About six months later, I discovered that my landlord was entering my home against my wishes, without my knowledge, and going through everything I owned, even my underwear drawer, so we moved.  Leaving that apartment seems to be the beginning of the end, in my mind.  Over the course of the next three and a half years, I would move six times.  Each time we moved, our living situation and ultimately our relationship, got worse than it had been before.  We could barely speak without biting each others’ heads off.  Everyone told us that we were a mismatch made in hell and we would never make it.  But, I had it set in my stubborn skull that everyone was wrong and that I was going to prove it.  I had told this guy I would marry him, and I am a woman of my word, so I was going to marry him, and we were going to have a house and a car and a cat and a dog and 2.5 kids and the white picket fence and we were going to live happily ever after, AMEN!!!

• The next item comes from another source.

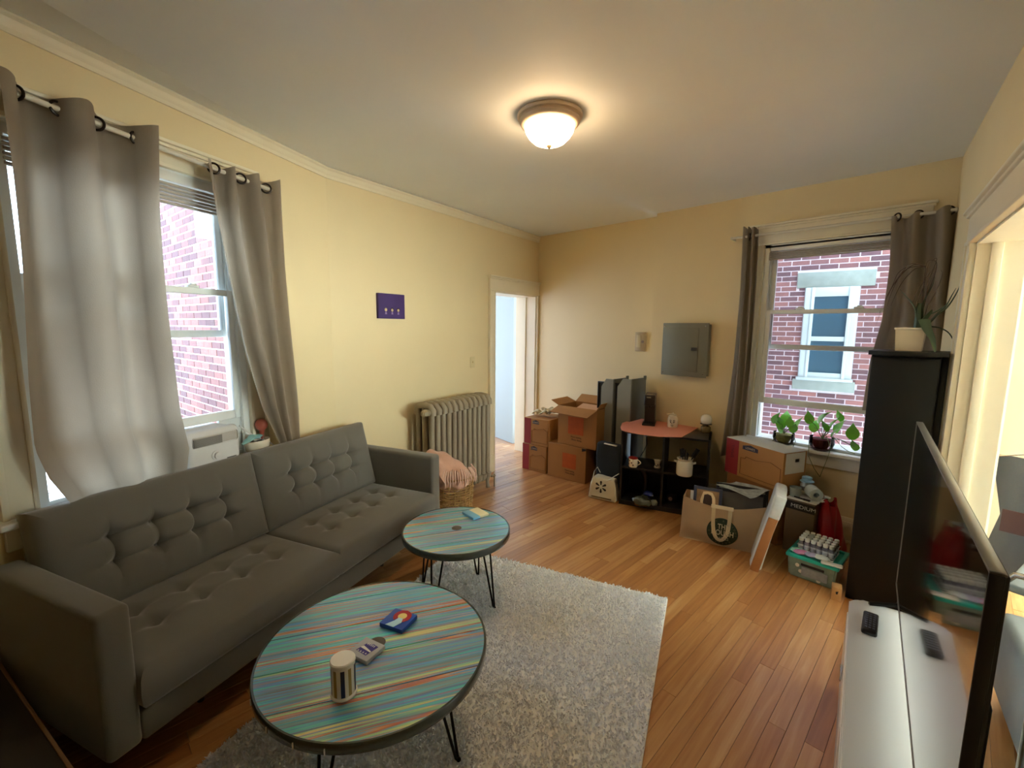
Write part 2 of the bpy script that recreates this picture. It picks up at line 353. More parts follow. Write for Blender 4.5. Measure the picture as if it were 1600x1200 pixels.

Six months before our wedding, we set the date.  We wanted to be married on our 2.5 year anniversary, which made it March 23rd (the 24th didn’t work out for some reason with holidays and paperwork and what not) 2007.  That night we got into a screaming match over something stupid, and I threw a box of cheez-its around the corner in his general direction.  I guess I have really good aim, because I managed to hit him in the head with it.  He retaliated by slamming me up against a wall and raising his closed fist above my face.  I saw red.  He’s six foot three.  I’m five foot five.  He hits me, especially on that angle, and I’m knocked out, if not dead.  I started screaming and yelling and shoving on his chest as hard as I could, just trying to get him off me.  He backed up, looked at his hand as though it weren’t attached to him, slowly lowered it to his side, hung his head and slunk away.  He would raise his closed fist to me twice more before our wedding, once on our wedding day.